Одинокий друг одиноких | страница 13



Иллюзия детской эгоистической слепоты.

Ждем от других сочувствия и понимания и, обманываясь в своих ожиданиях, отчаиваемся, глохнем-слепнем, ожесточаемся.

Разобщенность и равнодушие, непонимание и жестокость — встречный ветер бытия, и его можно использовать для движения вперед, если правильно поставить парус души.

Каждый, кто как одинокий звереныш-детеныш, больше озабочен получением, чем отдачей, оказывается за это наказанным.

Одиночество и есть это наказание.

Я не был от рождения замкнутым и недоверчивым — наоборот, сама открытость, само стремление к другим, и занудой не числюсь.

Одиночество при всем том цвело пышным цветом. Проистекало, как теперь понимию, (по-раньше бы!) из притязаний на невозможное, из неблагодарности сущему, пусть и малому.

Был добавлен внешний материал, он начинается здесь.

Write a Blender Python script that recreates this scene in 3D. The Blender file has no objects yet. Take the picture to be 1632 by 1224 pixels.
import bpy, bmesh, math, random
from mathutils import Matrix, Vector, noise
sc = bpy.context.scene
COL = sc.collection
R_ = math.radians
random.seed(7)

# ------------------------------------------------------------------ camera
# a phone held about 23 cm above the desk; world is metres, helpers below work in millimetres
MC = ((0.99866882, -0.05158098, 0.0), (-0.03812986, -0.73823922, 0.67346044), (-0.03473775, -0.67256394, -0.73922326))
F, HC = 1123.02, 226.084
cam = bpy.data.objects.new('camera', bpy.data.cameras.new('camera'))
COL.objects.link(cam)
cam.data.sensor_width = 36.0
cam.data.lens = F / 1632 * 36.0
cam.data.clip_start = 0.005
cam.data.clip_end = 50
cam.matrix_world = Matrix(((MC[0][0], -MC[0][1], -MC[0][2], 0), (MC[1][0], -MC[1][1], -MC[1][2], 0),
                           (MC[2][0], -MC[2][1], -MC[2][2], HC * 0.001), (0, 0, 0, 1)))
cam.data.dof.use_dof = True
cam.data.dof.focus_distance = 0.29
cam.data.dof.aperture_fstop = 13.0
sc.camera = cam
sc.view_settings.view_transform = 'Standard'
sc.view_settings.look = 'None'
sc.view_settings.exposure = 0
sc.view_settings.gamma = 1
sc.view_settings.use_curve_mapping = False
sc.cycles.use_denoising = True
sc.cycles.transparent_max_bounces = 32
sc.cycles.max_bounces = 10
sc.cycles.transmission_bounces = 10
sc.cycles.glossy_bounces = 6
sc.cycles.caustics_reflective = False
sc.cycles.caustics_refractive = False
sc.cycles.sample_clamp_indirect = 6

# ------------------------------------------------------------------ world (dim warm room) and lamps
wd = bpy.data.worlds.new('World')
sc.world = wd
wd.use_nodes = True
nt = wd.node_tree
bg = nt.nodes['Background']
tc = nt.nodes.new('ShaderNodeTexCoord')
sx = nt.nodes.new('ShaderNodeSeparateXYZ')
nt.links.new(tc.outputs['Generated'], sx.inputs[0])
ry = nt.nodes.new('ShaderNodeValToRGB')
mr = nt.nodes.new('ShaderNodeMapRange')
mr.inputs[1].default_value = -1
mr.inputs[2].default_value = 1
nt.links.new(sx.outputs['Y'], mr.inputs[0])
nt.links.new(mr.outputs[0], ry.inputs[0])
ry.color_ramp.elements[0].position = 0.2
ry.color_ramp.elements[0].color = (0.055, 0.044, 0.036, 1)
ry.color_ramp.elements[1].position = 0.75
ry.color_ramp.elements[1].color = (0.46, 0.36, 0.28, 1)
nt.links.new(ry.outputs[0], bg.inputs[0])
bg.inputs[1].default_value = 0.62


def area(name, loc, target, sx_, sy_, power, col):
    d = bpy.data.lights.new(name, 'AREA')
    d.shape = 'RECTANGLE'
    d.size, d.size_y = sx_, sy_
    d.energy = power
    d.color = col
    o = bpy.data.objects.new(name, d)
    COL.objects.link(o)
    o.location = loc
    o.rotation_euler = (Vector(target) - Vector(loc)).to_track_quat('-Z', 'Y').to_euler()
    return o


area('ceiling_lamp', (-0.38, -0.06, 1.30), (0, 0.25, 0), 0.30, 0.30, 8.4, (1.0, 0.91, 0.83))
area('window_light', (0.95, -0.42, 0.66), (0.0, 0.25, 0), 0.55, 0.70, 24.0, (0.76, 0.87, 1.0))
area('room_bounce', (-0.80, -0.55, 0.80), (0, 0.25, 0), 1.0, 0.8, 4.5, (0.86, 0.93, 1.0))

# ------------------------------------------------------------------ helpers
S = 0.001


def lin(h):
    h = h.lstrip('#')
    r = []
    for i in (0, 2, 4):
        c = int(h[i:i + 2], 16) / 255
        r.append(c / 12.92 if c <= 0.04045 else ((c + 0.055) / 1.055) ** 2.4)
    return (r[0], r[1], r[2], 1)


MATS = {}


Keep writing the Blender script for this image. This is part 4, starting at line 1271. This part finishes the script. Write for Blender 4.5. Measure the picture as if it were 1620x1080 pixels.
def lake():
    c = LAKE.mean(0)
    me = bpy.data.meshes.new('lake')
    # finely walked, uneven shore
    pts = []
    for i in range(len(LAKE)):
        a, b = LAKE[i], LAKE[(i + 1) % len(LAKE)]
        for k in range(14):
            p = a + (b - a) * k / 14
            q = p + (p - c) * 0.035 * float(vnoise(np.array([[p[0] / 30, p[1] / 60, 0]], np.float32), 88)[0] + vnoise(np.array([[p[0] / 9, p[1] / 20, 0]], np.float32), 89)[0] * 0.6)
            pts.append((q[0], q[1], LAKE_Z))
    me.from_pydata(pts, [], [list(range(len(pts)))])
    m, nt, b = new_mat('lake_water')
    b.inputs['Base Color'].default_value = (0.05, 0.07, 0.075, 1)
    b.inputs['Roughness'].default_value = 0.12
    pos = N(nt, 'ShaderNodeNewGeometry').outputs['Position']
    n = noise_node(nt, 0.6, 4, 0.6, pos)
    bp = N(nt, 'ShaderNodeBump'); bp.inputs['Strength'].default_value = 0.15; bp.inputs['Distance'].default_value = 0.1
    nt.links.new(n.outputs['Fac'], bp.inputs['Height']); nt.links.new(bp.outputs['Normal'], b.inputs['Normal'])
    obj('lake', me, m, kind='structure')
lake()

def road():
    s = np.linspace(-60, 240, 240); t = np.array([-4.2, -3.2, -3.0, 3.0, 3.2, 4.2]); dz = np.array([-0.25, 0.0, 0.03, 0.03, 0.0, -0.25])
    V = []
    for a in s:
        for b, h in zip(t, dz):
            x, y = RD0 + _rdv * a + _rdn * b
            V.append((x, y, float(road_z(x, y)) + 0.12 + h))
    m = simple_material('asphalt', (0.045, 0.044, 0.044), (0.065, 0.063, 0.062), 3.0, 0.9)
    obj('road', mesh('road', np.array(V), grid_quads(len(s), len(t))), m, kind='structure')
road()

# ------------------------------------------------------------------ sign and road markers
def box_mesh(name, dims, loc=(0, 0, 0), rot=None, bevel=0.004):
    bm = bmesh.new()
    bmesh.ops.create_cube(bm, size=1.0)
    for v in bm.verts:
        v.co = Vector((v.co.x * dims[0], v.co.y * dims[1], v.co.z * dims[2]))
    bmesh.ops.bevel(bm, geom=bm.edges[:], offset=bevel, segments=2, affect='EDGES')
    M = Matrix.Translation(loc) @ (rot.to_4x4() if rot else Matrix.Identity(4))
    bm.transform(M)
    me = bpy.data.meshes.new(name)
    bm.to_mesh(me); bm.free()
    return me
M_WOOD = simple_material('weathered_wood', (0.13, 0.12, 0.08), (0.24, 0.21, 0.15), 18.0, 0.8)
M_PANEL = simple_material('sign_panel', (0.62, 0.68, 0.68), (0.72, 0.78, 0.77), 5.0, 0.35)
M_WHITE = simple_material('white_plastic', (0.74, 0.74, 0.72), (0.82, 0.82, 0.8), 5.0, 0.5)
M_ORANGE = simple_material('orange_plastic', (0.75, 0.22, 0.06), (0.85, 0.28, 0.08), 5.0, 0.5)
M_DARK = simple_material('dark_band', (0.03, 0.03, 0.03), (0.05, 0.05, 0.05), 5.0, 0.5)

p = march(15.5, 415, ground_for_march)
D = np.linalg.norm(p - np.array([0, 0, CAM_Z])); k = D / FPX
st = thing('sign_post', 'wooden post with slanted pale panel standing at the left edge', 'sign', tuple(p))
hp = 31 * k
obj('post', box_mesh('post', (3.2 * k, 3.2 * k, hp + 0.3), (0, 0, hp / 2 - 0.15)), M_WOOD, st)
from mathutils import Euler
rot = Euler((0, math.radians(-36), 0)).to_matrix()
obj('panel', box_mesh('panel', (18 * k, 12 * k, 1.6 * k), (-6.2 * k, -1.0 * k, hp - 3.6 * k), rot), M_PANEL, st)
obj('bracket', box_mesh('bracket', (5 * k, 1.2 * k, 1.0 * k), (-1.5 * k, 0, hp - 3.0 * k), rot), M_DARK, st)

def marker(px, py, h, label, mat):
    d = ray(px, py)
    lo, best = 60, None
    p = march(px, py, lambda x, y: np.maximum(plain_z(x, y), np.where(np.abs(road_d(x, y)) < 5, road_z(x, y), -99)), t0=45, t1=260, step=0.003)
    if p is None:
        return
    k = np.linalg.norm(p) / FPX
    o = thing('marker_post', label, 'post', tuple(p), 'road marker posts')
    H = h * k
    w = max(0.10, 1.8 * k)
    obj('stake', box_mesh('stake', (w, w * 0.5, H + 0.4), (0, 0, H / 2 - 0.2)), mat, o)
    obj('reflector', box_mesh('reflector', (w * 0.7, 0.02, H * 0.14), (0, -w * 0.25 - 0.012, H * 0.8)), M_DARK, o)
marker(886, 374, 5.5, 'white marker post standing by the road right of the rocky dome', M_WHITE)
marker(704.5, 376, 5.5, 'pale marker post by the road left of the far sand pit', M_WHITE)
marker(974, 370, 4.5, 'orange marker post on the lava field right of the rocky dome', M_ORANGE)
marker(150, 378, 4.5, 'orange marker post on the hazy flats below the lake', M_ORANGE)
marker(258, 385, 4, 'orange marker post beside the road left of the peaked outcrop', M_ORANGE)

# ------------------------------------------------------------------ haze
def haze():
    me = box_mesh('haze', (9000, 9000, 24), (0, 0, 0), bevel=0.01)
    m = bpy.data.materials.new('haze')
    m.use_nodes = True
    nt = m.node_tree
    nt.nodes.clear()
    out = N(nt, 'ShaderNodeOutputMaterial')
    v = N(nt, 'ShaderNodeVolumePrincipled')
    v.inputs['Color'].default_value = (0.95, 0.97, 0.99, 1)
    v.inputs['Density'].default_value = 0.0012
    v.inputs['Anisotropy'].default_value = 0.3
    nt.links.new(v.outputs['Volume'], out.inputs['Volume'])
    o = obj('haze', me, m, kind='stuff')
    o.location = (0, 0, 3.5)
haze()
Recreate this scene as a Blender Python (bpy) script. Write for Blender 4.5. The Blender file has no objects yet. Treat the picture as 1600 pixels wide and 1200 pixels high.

С любящими родителями чувствовал себя невыносимо одиноко лишь потому что они не понимали меня, не умели проникнуть в мой внутренний мир. Особо сложный одаренный ребенок — не просекли, академиев не кончали, психологиев не изучали.

Но ведь и я, шибкий вундер, не понимал их одиночеств, не знал о них очень многого.

А о себе не мог внятно — для них — рассказать, не умел открыться, психологиев наизучал слишком много… и слишком поздно.

Обычнейшая почти в каждой семье история.

Теперь, когда любимых моих нет со мною, с горечью понимаю, каким был жестоким эгоистом по отношению к ним; как они любили меня, любили, хоть и не понимали, но ведь любили же, несмотря на все мои мелкие и крупные мерзости….

Если бы только я старался понимать их, а не требовал понимания; если бы так детски не переоценивал и не был так на себе задвинут…

Да, слишком долго я был со своими родителями всего-навсего их ребенком. Ждал понимания, как от богов, а всего-то нужно было иногда подойти и без слов обнять папу, обнять и поцеловать, как маленького, а к маме в колени броситься, как малышом когда-то… и все.

Родители ушли.
И мы свободны
жить как хотим и можем умирать.
Но вот беда: мы ни на что не годны
и некому за нами убирать:
родители ушли.
Остались раны
и в них, и в нас…
родители ушли
в далекие лекарственные страны,
а мы на жизнь накладываем швы.
Родители ушли.
Прочь сантименты,
зачем рыдать,
О чей жалеть, когда
галактики, планеты, континенты
друг с другом расстаются
навсегда…
Вы снитесь мне. О, если бы вернуться
и вас из сна с собою унести
и все начать с последнего «прости»,
о, если б ненароком не проснуться…


Это еще не я, но уже… Смотри, вот два молодых одиночества, они прильнули друг к другу, им хорошо небесно и хорошо телесно, это называют любовью, другого имени для этого нет.